Accessibility & semantics

A primary-nav flyout built on `popover`, not `aria-expanded`

A primary-nav flyout built on `popover`, not `aria-expanded`

The hand-rolled primary-nav flyout is one of the oldest accessibility traps on the web. A button, a hidden list of links, and an aria-expanded attribute you have to remember to flip every time the state changes. Miss one path through that state machine and a screen-reader user hears the wrong thing about whether the menu is open.

Adrian Roselli has just published a rebuild of his 2019 disclosure-widget navigation pattern, this time using the native HTML popover attribute in place of the hand-scripted toggle. The result is worth reading closely, because it clarifies which parts of an accessible flyout the platform now carries for you and which parts you still own.

How the pieces sit

Per the source, the pattern uses a link (to the parent page) plus a sibling <button popovertarget> that opens a <ul popover>. The list markup is placed immediately after its trigger, so the focus order and the reading order match. That last point is easy to miss and expensive to get wrong: if the popover content sits elsewhere in the DOM, keyboard users can Tab past the item that was supposedly "underneath" the button they just activated.

<a href="…" aria-current="page">Products</a>
<button popovertarget="products-menu"
        aria-labelledby="…">…</button>
<ul id="products-menu" popover>
  <!-- links -->
</ul>

That link + button + popover triad is the whole shape.

What the platform handles now

The popovertarget attribute wires the button to the popover, and per the source it also gives you the programmatic aria-expanded state for free. No script has to toggle it. Two more behaviours come along for the ride: pressing Esc closes the popover, and a click outside closes it. All three used to be script that authors got wrong.

The only interaction the source still had to write by hand is focusout-to-close, dismissing the popover when focus leaves the whole component. Compared with the old disclosure widget, that is a small residual surface.

Naming the button without duplicating the link

Two elements sit side by side in this pattern: the page link and the button that opens the flyout. Naming that button is where accessibility usually goes wrong. An aria-label="Open Products submenu" on the button duplicates the visible text and, per the source, quietly breaks under auto-translation.

The source sets aria-labelledby on the button to reference the preceding link's text.

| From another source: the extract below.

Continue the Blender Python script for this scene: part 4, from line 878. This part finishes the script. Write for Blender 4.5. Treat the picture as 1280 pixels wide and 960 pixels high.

No duplication, no fragile hidden string, and the browser's translation path stays honest. Current-page marking follows the same source-driven rule: aria-current="page" sits on the current page's link and on the link to its parent page.

The condition attached to the top layer

Here is the constraint that decides whether you can adopt this pattern at all. Popovers render in the top layer. Per the source, the pattern is only safe to reach for if every dialog on the site is already using the native <dialog> element. Mix a top-layer popover with an old position: fixed modal elsewhere and the two will fight over stacking, and users will find the seams.

That is not a footnote. It is a precondition on the whole approach.

Small structural wins on top

A few last details from the source, worth noting because they cost nothing extra:

  • The triggers meet WCAG 2.5.8 Target Size (Minimum). The pattern is not dodging touch reachability.
  • Layout uses logical properties and flexbox with no width media queries.
  • The demo works out of the box in forced-colors mode / Windows High Contrast Mode.
  • The demo relies on cross-browser CSS anchor positioning across Firefox, Chromium and Safari, which the source notes only came about recently. The arrow that visually ties the popover to the button rotates on open via the :popover-open pseudo-class.

What to take to your next PR

The verdict is straightforward: this is what "use the platform" looks like now that the platform has caught up.

For your next primary-nav rebuild:

  • Before you start, check that every dialog on the site is already <dialog>. If not, fix that first.
  • Wire the button with popovertarget and delete your aria-expanded toggle script.
  • Point aria-labelledby at the sibling link's text instead of writing a duplicate label.
  • Apply aria-current="page" to both the current page's link and its parent page's link.
  • Keep the popover content immediately after its trigger in the DOM.
  • Write the focusout-to-close behaviour by hand. The platform does not do that one for you yet.

The old disclosure-widget script is not gone. It is smaller. Take the win.